Greenhouse gas inventories are a type of emission inventory that are developed for a variety of reasons. Scientists use inventories of natural and anthropogenic (human-caused) emissions as tools when developing atmospheric models. Policy makers use inventories to develop strategies and policies for emissions reductions and to track the progress of those policies. And, regulatory agencies and corporations rely on inventories to establish compliance records with allowable emission rates. Businesses, the public, and other interest groups use inventories to better understand the sources and trends in emissions.

Unlike some other air emission inventories, greenhouse gas inventories include not only emissions from source categories, but also removals by sinks.
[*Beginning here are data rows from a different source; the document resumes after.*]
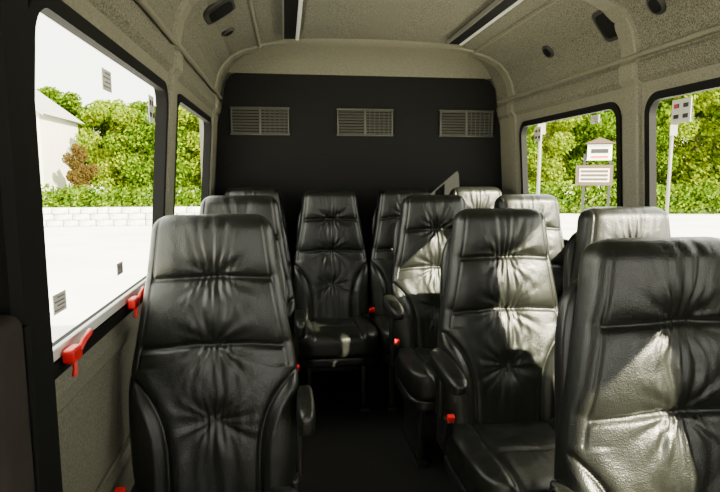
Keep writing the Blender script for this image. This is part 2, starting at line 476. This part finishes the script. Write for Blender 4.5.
seat(XL,1.52,arm=1,buckle=-1,zs=1.014,short=True)
seat(XL+0.008,2.36,arm=1,buckle=1,zs=1.033,short=True)
for i,x in enumerate((XC-0.690,XC-0.235,XC+0.222,XC+0.675)): seat(x,3.30,arm=0,buckle=(0,1,-1,0)[i],zs=(1.045,1.03,1.035,1.045)[i])
XR1,XR2=0.768,1.230
for y,k in ((0.985,0),(1.84,1),(2.68,2)):
    seat(XR1-0.013*k,y,arm=-1,buckle=-1,zs=(0.997,1.006,1.022)[k]); seat(XR2,y,arm=0,zs=(1.0,1.008,1.022)[k])

# ------------------------------------------------------------ outside
box('street_ground',(0,40,GZ-0.05),(400,400,0.1),M_road)
def leafblob(V,F,cx,cy,cz,rx,ry,rz,n,s):
    for _ in range(n):
        d=Vector((random.gauss(0,1),random.gauss(0,1),random.gauss(0,1))).normalized()
        r=random.random()**0.35
        c=Vector((cx+d.x*rx*r,cy+d.y*ry*r,cz+d.z*rz*r))
        a=Vector((random.gauss(0,1),random.gauss(0,1),random.gauss(0,1))).normalized()
        b=a.orthogonal().normalized(); a2=a.cross(b); k=s*random.uniform(0.6,1.3)
        i=len(V); V+= [c-b*k,c+a2*k*0.6,c+b*k,c-a2*k*0.6]; F.append((i,i+1,i+2,i+3))
def tree_mesh(m,seed):
    random.seed(seed); V=[];F=[]
    for _ in range(22):
        a=random.uniform(0,6.28); r=random.uniform(0,2.6); z=random.uniform(1.6,8.7)
        rr=random.uniform(0.8,1.6)*(1.1-0.05*z)
        leafblob(V,F,r*math.cos(a),r*math.sin(a),z,rr*1.2,rr*1.2,rr,560,0.16)
    me=bpy.data.meshes.new('crown'); me.from_pydata([tuple(v) for v in V],[],F); me.materials.append(m); return me
CR=[tree_mesh(M_leaf,1),tree_mesh(M_leaf2,2),tree_mesh(M_leaf,3)]
CRR=tree_mesh(M_leafred,4)
tm=bpy.data.meshes.new('trunk'); bm=bmesh.new(); bmesh.ops.create_cone(bm,cap_ends=True,segments=10,radius1=0.28,radius2=0.12,depth=7); bmesh.ops.translate(bm,verts=bm.verts,vec=(0,0,3.5)); bm.to_mesh(tm); bm.free(); tm.materials.append(M_bark)
def tree(x,y,s,me,sz=1.0):
    e=empty('leafy_tree',(x,y,GZ)); e.scale=(s,s,s*sz); e.rotation_euler=(0,0,random.uniform(0,6.28))
    o=bpy.data.objects.new('crown',me); link(o,e); o=bpy.data.objects.new('trunk',tm); link(o,e)
random.seed(11)
for i in range(13):
    tree(-28+i*2.1,53+random.uniform(-2,2),random.uniform(0.84,0.98),CR[i%3])
for i in range(7):
    tree(-12.5+i*2.1,44+random.uniform(-1,1),random.uniform(0.74,0.85),CR[(i+1)%3])
for i in range(12):
    tree(13+i*3.0,42-i*0.5+random.uniform(-1,1),random.uniform(0.95,1.25),CR[(i+2)%3])
for i in range(10):
    tree(14+i*3.2,36-i*0.7+random.uniform(-1,1),random.uniform(0.55,0.9),CR[i%3])
tree(-13.9,40.5,0.36,CRR,1.3)
def hedge(name,x0,x1,y,h,slope=0):
    random.seed(5); V=[];F=[]
    L=x1-x0; n=int(L/0.7)
    for i in range(n):
        leafblob(V,F,(i+0.5)*0.7,slope*i*0.7,h*0.45,0.7,0.7,h*random.uniform(0.45,0.7),380,0.12)
    mobj(name,V,F,M_leaf,loc=(x0,y,GZ))
hedge('hedge',-20,-3,35.5,1.5)
hedge('hedge',12,34,30,1.7,-0.2)
mobj('lawn',[(-28,36.5,GZ+0.02),(6,36.5,GZ+0.02),(6,60,GZ+0.02),(-28,60,GZ+0.02)],[(0,1,2,3)],M_grass)
mobj('lawn',[(8,30,GZ+0.02),(54,24,GZ+0.02),(54,60,GZ+0.02),(8,60,GZ+0.02)],[(0,1,2,3)],M_grass)
# stone wall
e=empty('stone_wall',(-9,24.5,GZ))
random.seed(3)
for r in range(3):
    x=-5.5
    while x<5.5:
        w=random.uniform(0.4,0.8); box('stone_%d_%d'%(r,int((x+6)*10)),(x+w/2,random.uniform(-0.03,0.03),0.13+r*0.26),(w-0.03,0.4,0.25),M_stone,e,bev=0.04,seg=2); x+=w
# house
e=empty('clapboard_house',(-19.4,44,GZ))
box('body',(0,0,3.2),(6.6,7,6.4),M_siding,e)
for k in range(25): box('clapboard_%d'%k,(0,-3.52,0.25+k*0.25),(6.6,0.04,0.03),M_white,e)
mobj('gable',[(-3.3,-3.5,6.4),(3.3,-3.5,6.4),(0,-3.5,8.8),(-3.3,3.5,6.4),(3.3,3.5,6.4),(0,3.5,8.8)],[(0,1,2),(5,4,3)],M_siding,e)
mobj('roof',[(-3.7,-3.9,6.15),(0,-3.9,8.95),(3.7,-3.9,6.15),(-3.7,3.9,6.15),(0,3.9,8.95),(3.7,3.9,6.15),(-3.7,-3.9,6.0),(0,-3.9,8.8),(3.7,-3.9,6.0)],[(0,1,4,3),(1,2,5,4),(0,6,7,1),(1,7,8,2)],M_roof,e)
for x in (-1.7,0.3,2.3):
    for z in (1.7,4.5):
        box('window_pane_%d_%d'%(int(x*10)+20,int(z)),(x,-3.56,z),(0.8,0.05,1.2),M_grey,e)
        box('window_trim_%d_%d'%(int(x*10)+20,int(z)),(x,-3.53,z),(1.0,0.05,1.4),M_white,e)
# roadside signs
e=empty('roadside_sign',(11.6,20,GZ)); e.rotation_euler=(0,0,math.radians(-25))
for s in (-1,1): box('post_%d'%(s+1),(s*0.45+0.1,0,1.45),(0.09,0.09,2.9),M_darkmetal,e)
box('upper_panel',(0.15,-0.06,2.95),(0.85,0.05,0.58),M_white,e)
box('upper_text',(0.15,-0.09,3.0),(0.6,0.02,0.16),M_darkmetal,e)
box('upper_stripe',(0.15,-0.09,2.78),(0.6,0.02,0.07),M_red,e)
box('lower_board',(0,-0.06,2.1),(1.3,0.05,0.76),M_wood,e)
box('lower_panel',(0,-0.09,2.1),(1.05,0.03,0.50),M_white,e)
for k in range(3): box('text_%d'%k,(0,-0.115,2.25-0.15*k),(0.95,0.02,0.09),M_wood,e)
mobj('sign_roof',[(-0.4,-0.2,3.27),(0.7,-0.2,3.27),(0.15,-0.2,3.5),(-0.4,0.2,3.27),(0.7,0.2,3.27),(0.15,0.2,3.5)],[(0,1,2),(3,5,4),(0,2,5,3),(1,4,5,2)],M_wood,e)
for x,y in ((9.4,20),(14.7,20)):
    e=empty('utility_pole',(x,y,GZ))
    cyl('shaft',(0,0,0),(0,0,4.0),0.06,M_grey,e); box('bracket',(0,-0.08,3.8),(0.3,0.03,0.4),M_grey,e)

# ------------------------------------------------------------ light
w=bpy.data.worlds.new('World'); S.world=w; w.use_nodes=True
bg=w.node_tree.nodes['Background']; bg.inputs['Color'].default_value=(1.0,0.98,0.89,1); bg.inputs['Strength'].default_value=7.2
sd=bpy.data.lights.new('sun','SUN'); sd.energy=50; sd.angle=math.radians(0.6); sd.color=(1.0,0.91,0.66)
so=bpy.data.objects.new('sun',sd); link(so); so.location=(20,-20,15)
so.rotation_euler=Vector((-0.32,0.41,-0.27)).to_track_quat('-Z','Y').to_euler()

# ------------------------------------------------------------ camera
cd=bpy.data.cameras.new('camera'); cd.sensor_width=36; cd.lens=28; cd.clip_start=0.02; cd.clip_end=500
co=bpy.data.objects.new('camera',cd); link(co); co.location=(0,0,1.30)
co.rotation_euler=(math.radians(90-7.2),0,math.radians(-7.6))
S.camera=co
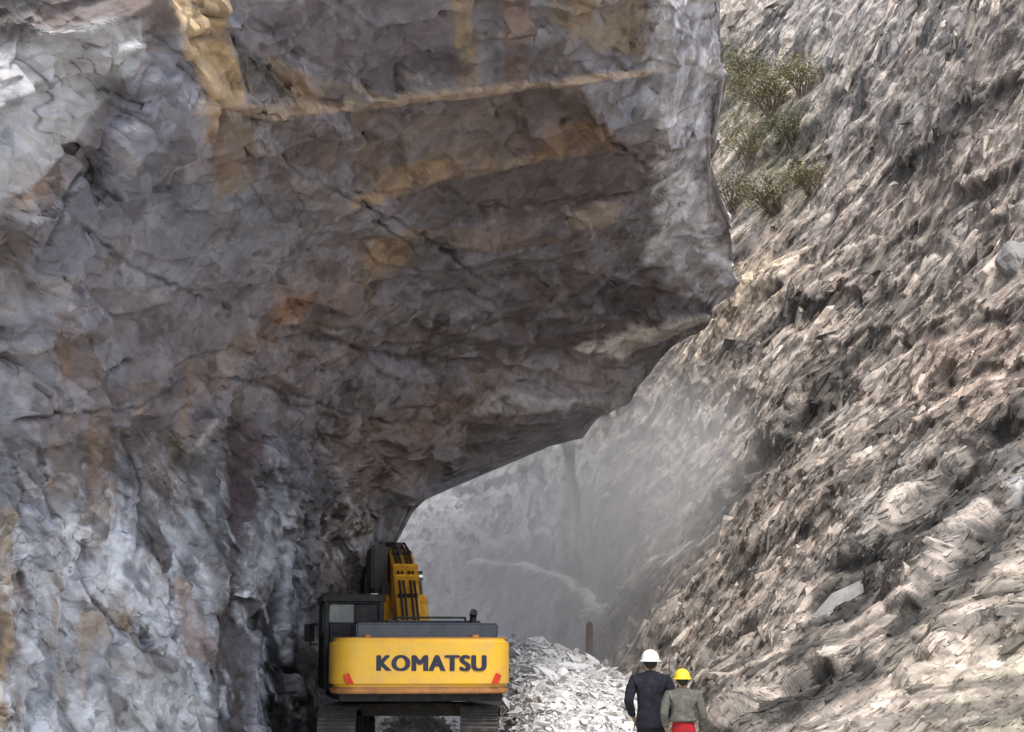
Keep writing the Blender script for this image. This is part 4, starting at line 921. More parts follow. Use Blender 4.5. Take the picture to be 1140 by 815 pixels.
def build_ground():
    ax = np.concatenate([np.linspace(-400, -12, 24, endpoint=False), np.linspace(-12, 12, 240), np.linspace(14, 400, 24)])
    ay = np.concatenate([np.linspace(-400, 14, 30, endpoint=False), np.linspace(14, 62, 380), np.linspace(66, 500, 24)])
    X, Y = np.meshgrid(ax, ay); nr, nc = X.shape
    Z = heap(X, Y)
    P = np.stack([X.ravel(), Y.ravel(), Z.ravel()], -1)
    near = ((np.abs(P[:, 0]) < 12) & (P[:, 1] > 14) & (P[:, 1] < 62)).astype(float)
    v, e, i = facets(P * np.array([2.6, 2.2, 2.6]), 201, 1, 0.8)
    hm = np.clip(P[:, 2] / 0.5, 0.15, 1)
    P[:, 2] += near * (hm * (0.06 * v + 0.06 * fbm(P * 1.5, 3, 202)) + 0.02 * fbm(P * 4, 3, 203))
    n = fbm(P * 0.8, 4, 204)
    col = np.tile(np.array([0.60, 0.595, 0.585]), (len(P), 1)) * (1 + 0.25 * n)[:, None] * (1 + 0.1 * i)[:, None]
    outer = 1 - near
    col = blend(col, (0.24, 0.23, 0.20), outer * 0.9)
    o = np_mesh('ground', P, grid_quads(nr, nc), np.clip(col, 0.05, 0.75), rock_mat('crushed_stone', bump=0.5, scale=9, var=0.3), smooth=False)
    tag(o, kind='structure')
build_ground()

def hull_stone(r, sx, sy, sz, n=13):
    bm = bmesh.new()
    for _ in range(n):
        while True:
            p = Vector((r.uniform(-1, 1), r.uniform(-1, 1), r.uniform(-1, 1)))
            if 0.45 < p.length < 1.15: break
        bm.verts.new((p.x * sx, p.y * sy, p.z * sz))
    res = bmesh.ops.convex_hull(bm, input=bm.verts)
    dead = [g for g in res['geom_interior'] if isinstance(g, bmesh.types.BMVert)]
    bmesh.ops.delete(bm, geom=dead, context='VERTS')
    lone = [v for v in bm.verts if not v.link_faces]
    bmesh.ops.delete(bm, geom=lone, context='VERTS')
    bmesh.ops.triangulate(bm, faces=bm.faces)
    return bm

stone_mats = [simple('pale_rubble_%s' % n, c, 0.85, dirt=d, dscale=5, bump=0.5, dlo=0.4, dhi=0.7, spec=0.3) for n, c, d in
              (('light', (0.80, 0.795, 0.785), (0.66, 0.66, 0.66)), ('mid', (0.72, 0.715, 0.71), (0.55, 0.545, 0.54)), ('warm', (0.62, 0.595, 0.56), (0.46, 0.43, 0.40)))]

def build_rubble():
    r = random.Random(21)
    protos = []
    for k in range(14):
        s = r.uniform(0.75, 1.2)
        bm = hull_stone(r, 0.5 * s, r.uniform(0.2, 0.36) * s, r.uniform(0.07, 0.17) * s, 14)
        me = bpy.data.meshes.new('broken_rock'); bm.to_mesh(me); bm.free()
        me.materials.append(stone_mats[k % 3]); protos.append(me)
    lab = 'pale angular rock slab lying on the white rubble heap between excavator and slope'
    placed = 0; tries = 0
    while placed < 150 and tries < 4000:
        tries += 1
        Y = r.uniform(27.5, 38.2); px = r.uniform(545, 730)
        X = (px - CX) / F * Y
        z = float(heap(X, Y)); py = HZ - (z - CAMZ) / Y * F
        if py > 822 or z < 0.15 or X < 0.05 and Y < 36: continue
        o = bpy.data.objects.new('broken_rock', r.choice(protos))
        s = r.choice([0.17, 0.2, 0.25, 0.3, 0.38, 0.5]) * r.uniform(0.8, 1.15)
        o.scale = (s, s, s); o.location = (X, Y, z + 0.06 * s)
        o.rotation_euler = (R(-8) + r.gauss(0, 0.3), r.gauss(0, 0.3) + 0.25, r.gauss(0.0, 0.7))
        link(o); tag(o, lab, 'rock', 'broken rock slabs on the rubble heap'); placed += 1
    # the finer chips between them
    V = []; T = []; C = []; nv = 0
    pts = []
    for k in range(16):
        bm = hull_stone(r, 0.5, r.uniform(0.2, 0.42), r.uniform(0.08, 0.25), 10)
        bm.verts.ensure_lookup_table(); bm.verts.index_update()
        pts.append((np.array([v.co[:] for v in bm.verts]), np.array([[v.index for v in f.verts] for f in bm.faces]))); bm.free()
    for k in range(16000):
        Y = r.uniform(26, 38.6) if k < 13000 else r.uniform(30, 36)
        X = r.uniform(-0.8, 4.2) if k < 13000 else r.uniform(-3.2, 0.4)
        z = float(heap(X, Y))
        if z < 0.12 and r.random() < 0.8: continue
        s = min(0.5, 0.05 * math.exp(abs(r.gauss(0, 0.75))))
        M = Euler((r.gauss(0, 0.4), r.gauss(0.15, 0.4), r.gauss(0, 0.9))).to_matrix()
        v, t = r.choice(pts)
        V.append((v * s) @ np.array(M).T + np.array([X, Y, z + 0.1 * s])); T.append(t + nv); nv += len(v)
        g = r.uniform(0.64, 0.82); wv = r.uniform(0.95, 1.0)
        C.append(np.tile([g, g * (0.5 + wv / 2), g * wv], (len(v), 1)))
    o = np_mesh('rubble_chips', np.concatenate(V), np.concatenate(T), np.concatenate(C), rock_mat('rubble_chip', bump=0.3, scale=12, var=0.25))
    tag(o, 'fine pale stone chips covering the rubble heap', 'rubble', kind='stuff')
build_rubble()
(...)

These removals are typically referred to as carbon sequestration.

Greenhouse gas inventories, typically use Global warming potential (GWP) values to combine emissions of various greenhouse gases into a single weighted value of emissions.

Some of the key examples of greenhouse gas inventories include:

• All Annex I countries are required to report annual emissions and sinks of greenhouse gases under the United Nations Framework Convention on Climate Change (UNFCCC)

• National governments that are Parties to the UNFCCC and/or the Kyoto Protocol are required to submit annual inventories of all anthropogenic greenhouse gas emissions from sources and removals from sinks.

• The Kyoto Protocol includes additional requirements for national inventory systems, inventory reporting, and annual inventory review for determining compliance with Articles 5 and 8 of the Protocol.

• Project developers under the Clean Development Mechanism of the Kyoto Protocol prepare inventories as part of their project baselines.

• Corporation and other entities can prepare greenhouse gas inventories to track progress towards meeting an emission reduction goal.